Thursday, June 19, 2014

Remembering

"To live is the rarest thing in the world. Most people exist, that is all."

Oscar Wilde

Today, I remembered myself in a stage of life that I had forgotten. I have always had a large vocabulary and surprising understanding of intellectual things for my age. When I was younger than three, I impressed an acquaintance of my parents' by describing to her a "deep gorge", possibly referring to the Grand Canyon. My mother still has no idea how I learned the word "gorge" at such a young age and was able to explain it accurately to someone else.

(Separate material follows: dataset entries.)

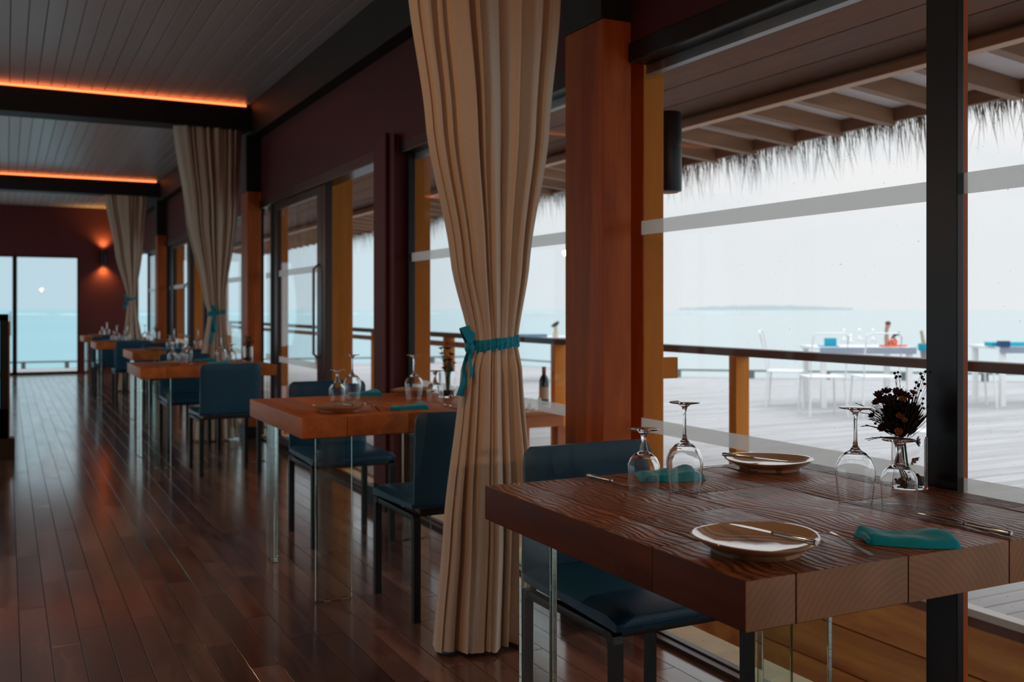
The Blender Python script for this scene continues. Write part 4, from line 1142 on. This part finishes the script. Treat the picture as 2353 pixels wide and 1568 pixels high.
def napkin(x, y, rz, lx, ly, lb, seed=0, h=.022, z=TZ):
    q = MB(); nu, nv = 26, 16
    def P(u, v, up):
        x_ = (u-.5)*lx; y_ = (v-.5)*ly*(1+.10*u)
        x_ += .006*math.sin(v*4+seed); y_ += .006*math.sin(u*5+seed*2)
        e_ = min(1, u/.05, (1-u)/.07)*min(1, v/.09, (1-v)/.09)
        e_ = max(0, e_)**.45
        hh = h*(.66+.10*math.sin(u*5.0+1.2+seed)+.14*noise.noise((u*4, v*3, seed))+.30*math.exp(-((u-.78)**2/.02+(v-.70)**2/.10))-.10*math.exp(-((u-.35)**2/.02))+.10*math.sin((v-u*.4)*9+seed))
        crease = .0011*math.sin((u*1.0+v*.9)*11+seed)
        return (x_, y_, z+.0006+(hh+crease)*e_ if up else z+.0006)
    vs_ = [P(i/nu, j/nv, True) for j in range(nv+1) for i in range(nu+1)] + [P(i/nu, j/nv, False) for j in range(nv+1) for i in range(nu+1)]
    fs_ = []; N_ = (nu+1)*(nv+1)
    for j in range(nv):
        for i in range(nu):
            a = j*(nu+1)+i; fs_.append((a, a+1, a+nu+2, a+nu+1)); fs_.append((N_+a, N_+a+nu+1, N_+a+nu+2, N_+a+1))
    q.add(vs_, fs_)
    e = empty('napkin', (x, y, 0), R(rz), label=lb, cat='napkin', group='teal napkins on the tables')
    q.build('folded_cloth', M['napkin'], e, smooth=70)
    # rolled fold along the left short side
    rows = [(-lx/2+.004, -ly/2*.98+ly*i/8*.98, z+.006+.0015*math.sin(i)) for i in range(9)]
    MB().tube([(a, b_, c+.003) for a, b_, c in rows], [.004+.003*math.sin(math.pi*min(1, (i+1)/9)) for i in range(9)], 10).build('fold', M['napkin'], e, smooth=70)
    return e

# T1
g1 = 'upturned wine glasses on the nearest table'
wine_glass(1.374, 2.000, TZ, False, 'short upturned wine glass, leftmost on the nearest table', g1)
wine_glass(1.436, 1.920, TZ, True, 'tall upturned wine glass before the rear teal napkin, nearest table', g1)
wine_glass(1.700, 1.642, TZ, True, 'tall upturned wine glass left of the dried bouquet, nearest table', g1)
wine_glass(1.768, 1.580, TZ, False, 'short upturned wine glass in front of the dried bouquet, nearest table', g1)
plate(1.212, 1.408, 10, 'brown glazed plate at the near corner of the nearest table')
plate(1.868, 2.115, 140, 'brown glazed plate at the back of the nearest table')
knife((1.247, 1.292, .7905), (1.215, 1.485, .789), 'knife lying across the near plate, blade catching the light')
fork(1.384, 1.383, -9, 'fork lying right of the near plate on the nearest table')
napkin(1.515, 1.335, -36, .165, .088, 'folded teal napkin near the front edge of the nearest table', 1.0, .026)
knife((1.727, 1.272, TZ+.001), (1.722, 1.492, TZ+.001), 'knife lying at the right of the nearest table\'s front napkin')
knife((1.352, 2.222, TZ+.001), (1.372, 2.02, TZ+.001), 'knife lying behind the short glass at the table\'s back left')
fork(1.700, 2.125, 226, 'fork beside the rear plate of the nearest table')
knife((1.772, 2.196, .7915), (1.850, 2.020, .7895), 'knife resting on the rear plate of the nearest table')
napkin(1.535, 2.115, -14, .17, .10, 'crumpled teal napkin seen through the glasses at the table\'s back', 4.0, .030)

# vases and bouquets
RV = Vector((math.cos(YAW), -math.sin(YAW), 0)); FV = Vector((math.sin(YAW), math.cos(YAW), 0)); UV_ = Vector((0, 0, 1))
def vase(x, y, lb, r=.043, h=.125):
    e = empty('glass_vase', (x, y, TZ), label=lb, cat='vase')
    MB().lathe([(.0005, .0006), (r, .0006), (r, h), (r-.0022, h), (r-.0022, .006), (.0005, .006)], 40).build('cylinder', M['glass'], e, smooth=40)
    q = MB(); random.seed(int(x*100+y*10))
    for i in range(90):
        a = random.uniform(0, 6.28); rr = (r-.009)*math.sqrt(random.random()); q.ball((rr*math.cos(a), rr*math.sin(a), .010+random.random()*.022), random.uniform(.004, .0065), 6)
    q.build('pebbles', M['soil'], e, smooth=80)['kind'] = 'stuff'
    return e
def flower(parent, c, r, mt, petals=9, name='flower', up=Vector((0, 0, 1)), cup=.6):
    q = MB(); up = up.normalized(); a_ = up.cross(Vector((.3, .9, .1))).normalized(); b_ = up.cross(a_)
    c = Vector(c)
    for lay in range(2):
        for i in range(petals):
            t = 2*math.pi*(i+.5*lay)/petals+random.uniform(-.15, .15)
            d_ = a_*math.cos(t)+b_*math.sin(t); sd = up.cross(d_)
            rr = r*(1-.35*lay)
            p0 = c+d_*rr*.1; p1 = c+d_*rr*.6+up*rr*cup*.5; p2 = c+d_*rr*(1.0-.25*lay)+up*rr*cup*(1+.4*lay)
            w_ = rr*.33
            q.add([p0-sd*w_*.3, p0+sd*w_*.3, p1+sd*w_, p2+sd*w_*.55, p2-sd*w_*.55, p1-sd*w_], [(0, 1, 2, 5), (5, 2, 3, 4)])
    q.ball(c+up*r*.15, r*.33, 8)
    return q.build(name, mt, parent)
def sprig(q, base, tip, bend, n, ln, w_, rng):
    base, tip = Vector(base), Vector(tip); mid = (base+tip)/2+Vector(bend)
    pts = [base*(1-t)**2+mid*2*t*(1-t)+tip*t*t for t in [i/n for i in range(n+1)]]
    q.tube(pts, [.0009*(1-.7*i/n)+.0002 for i in range(n+1)], 4, False)
    for i in range(int(n*.35), n+1):
        d_ = (pts[min(i+1, n)]-pts[max(0, i-1)]).normalized()
        for s in (-1, 1):
            sd = (RV*s*rng.uniform(.5, 1)+FV*rng.uniform(-.7, .7)+UV_*rng.uniform(-.2, .4)).normalized()
            l_ = ln*rng.uniform(.6, 1.1)*(1.15-.6*i/n)
            e_ = pts[i]+(d_*.75+sd*.8)*l_*.8
            q.blade(pts[i], e_, w_, d_.cross(sd))
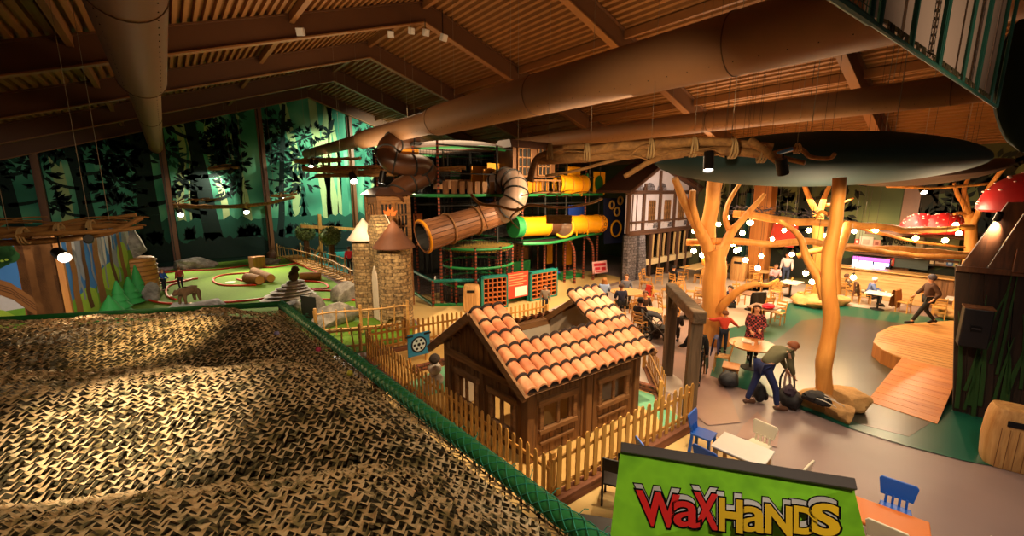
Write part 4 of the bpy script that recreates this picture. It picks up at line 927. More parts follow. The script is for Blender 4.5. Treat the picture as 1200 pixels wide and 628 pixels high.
mb = MB(); c = V((6.95, 16.4, 4.2)); ay_ = (V((1, -.9, 0))).normalized(); pr = [(-.2, 0), (.2, 0), (.28, .22), (.15, .15), (.1, .34), (0, .2), (-.1, .34), (-.15, .15), (-.28, .22)]
mb.prism([c+ay_*a+V((0, 0, b)) for a, b in pr], V((.9, 1, 0)).normalized()*.08); mb.build('crown_finial', plain('finial_orange', '#d2661e', .5), t, True)
mb = MB(); mb.bar((6.98, 16.42, 3.4), (6.98, 16.42, 4.3), .08, .08); mb.build('finial_post', W_dark, t, True)
# topiary, mast
for k, (px_, py_) in enumerate(((353, 303), (382, 311))):
    p = fl(px_, py_)+V((.5, .2, 0)); t = thing('ball_tree', ['ball shaped topiary tree left of the wooden mast behind the stick fence', 'ball shaped topiary tree right of the wooden mast nearest the castle'][k], 'tree', p, 0, 'topiary ball trees')
    mb = MB(); mb.tube([(0, 0, 0), (0, 0, .6), (.03, 0, 1.5)], [.24, .2, .2], 10); mb.build('trunk', W_dark, t, smooth=True)
    mb = MB(); r_ = random.Random(k); mb.ball((0, 0, 2.0), .62, 14, 9)
    for i in range(420):
        d = V((r_.gauss(0, 1), r_.gauss(0, 1), r_.gauss(0, 1))).normalized(); a, b = frame_of(d); c = V((0, 0, 2.0))+d*r_.uniform(.6, .74); an = r_.uniform(0, 6.3); e = (a*cos(an)+b*sin(an)+d*.5)*.11; f = a.cross(e)*.35
        mb.add([c-e*.6, c+f, c+e, c-f], [(0, 1, 2, 3)])
    mb.build('crown', patches('topiary_leaf', ['#3a4a26', '#6a7a44', '#8a9a60'], 8, .8), t)
p = fl(381, 305)+V((0, 1.5, 0)); t = thing('wooden_mast', 'wooden mast with a long crossbeam standing before the bright mural', 'mast', p)
mb = MB(); zt = 5; A = [ay(x, y, p.y) for x, y in ((352, 265), (424, 269), (374, 251), (377, 300))]
mb.bar(A[0]-p, A[1]-p, .3, .22, up=(0, 0, 1)); mb.build('crossbeam', W_pale, t); mb = MB(); mb.bar(A[3]-p+V((0, 0, -.3)), A[2]-p, .22, .22); mb.bar((0, 0, 0), (A[3]-p)+V((0, 0, .3)), .22, .22); mb.build('pole', W_pale, t)
mb = MB(); mb.bar(V((-.5, 0, 0)), A[3]-p+V((0, 0, .9)), .14, .14); mb.build('brace', W_pale, t)

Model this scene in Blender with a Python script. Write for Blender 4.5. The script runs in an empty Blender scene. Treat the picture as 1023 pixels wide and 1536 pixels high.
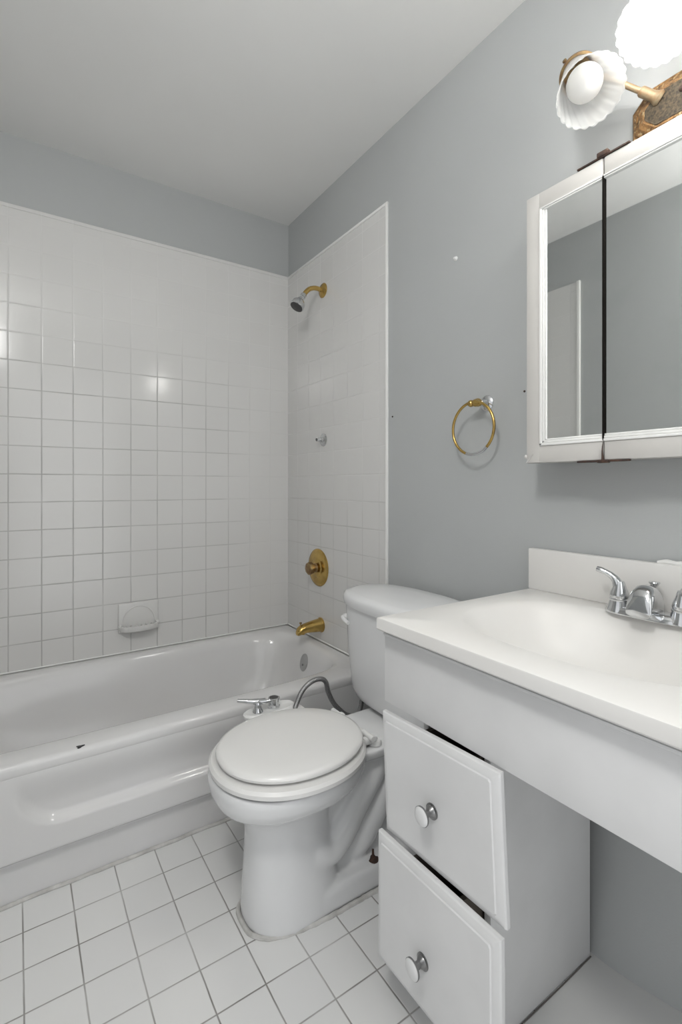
import bpy, bmesh, math, random
from mathutils import Vector, Matrix
random.seed(7)
PI = math.pi
S = bpy.context.scene
C = S.collection

# ------------------------------------------------------------------ camera, exposure, world, added fill lights
cam_d = bpy.data.cameras.new('camera')
cam = bpy.data.objects.new('camera', cam_d); C.objects.link(cam)
cam.location = (-1.1762, -2.2591, 1.0935)
cam.rotation_euler = (PI/2, 0, -0.5877)
cam_d.sensor_fit = 'HORIZONTAL'; cam_d.sensor_width = 36
cam_d.lens = 731.46/1023*36
cam_d.shift_y = -(768-727.8)/1023
cam_d.clip_start = 0.02
S.camera = cam
S.view_settings.view_transform = 'Standard'; S.view_settings.look = 'None'
S.view_settings.gamma = 1; S.view_settings.use_curve_mapping = False
S.view_settings.exposure = 0.0
W = bpy.data.worlds.new('world'); S.world = W; W.use_nodes = True
W.node_tree.nodes['Background'].inputs[0].default_value = (.97, .98, 1, 1)
W.node_tree.nodes['Background'].inputs[1].default_value = 0.86

def area(name, loc, rot, sx, sy, power, col):
    d = bpy.data.lights.new(name, 'AREA'); d.shape = 'RECTANGLE'; d.size = sx; d.size_y = sy
    d.energy = power; d.color = col
    o = bpy.data.objects.new(name, d); C.objects.link(o); o.location = loc; o.rotation_euler = rot
    return o
# added soft fill behind camera; the added left doorway lets in world light
area('front_fill_light', (-.80, -2.87, 1.1), (PI/2, 0, 0), 0.78, 1.95, 4.2, (.97, .985, 1))
# added point fill high beside the camera; no lamp fixture is there
pl = bpy.data.lights.new('high_fill_light', 'POINT'); pl.energy = 29; pl.shadow_soft_size = .11; pl.color = (1, .99, .97)
po = bpy.data.objects.new('high_fill_light', pl); C.objects.link(po); po.location = (-1.405, -2.08, 2.15)
BULB = 86.0      # strength of the two lit bulbs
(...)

I was reminded of being a first grader. I remember being "talked to" by my teacher about an assignment- a daily journal. The problem was that while I had an advanced vocabulary and was linguistically accomplished for my age, my journal was just scribbles. Not even words. My teacher, I think, was baffled because in her eyes, I wasn't even trying. I remember my thoughts about the situation. I was emulating the look of cursive writing and imagining all the wonderful things I wanted to write, but didn't have the writing and mechanical skills to back just yet. The writing skills I had were simply not good enough to tell my story.

I remember being in fourth grade and participating in the Accelerated Reader program, which I thrived in and loved. In the fourth grade, I first tested as reading and comprehending at a tenth grade level. Not long after, I topped out the test with a post-high school score. In the little over a year that I participated in that program, I won every award available in the field of reading.

Up through Elementary school and even into Jr. High, I wrote creatively very frequently. Numerous times, I started what I was sure would be a best-selling teen novel. As a teenager, I became a harsh realist and wrote myself off as an overdramatic failure. I literally and figuratively tore up my hopes and dreams, and threw them away.


Today, I am a mom of three beautiful boys, separated from my husband and going to school full-time. Six months ago, I didn't dare dream of being in college. I thought that ship had sailed for me before I even got married and had children. I have been plodding through life for many years, just getting by. Today, I remembered.

My future is mine.

It's bright. It's open.

My mother thought of a phrase many times over when she was pregnant with me from My Turn on Earth. "I'm the one who writes my own story/I decide the person I'll be/what goes in the plot and what will not/is pretty much up to me."

My very name and the meaning behind it tells me I can go anywhere, do anything. I am capable, skilled, and have potential to become greater.

Thank you to the person who reminded me.


Final Thought


"If you can dream it, you can do it."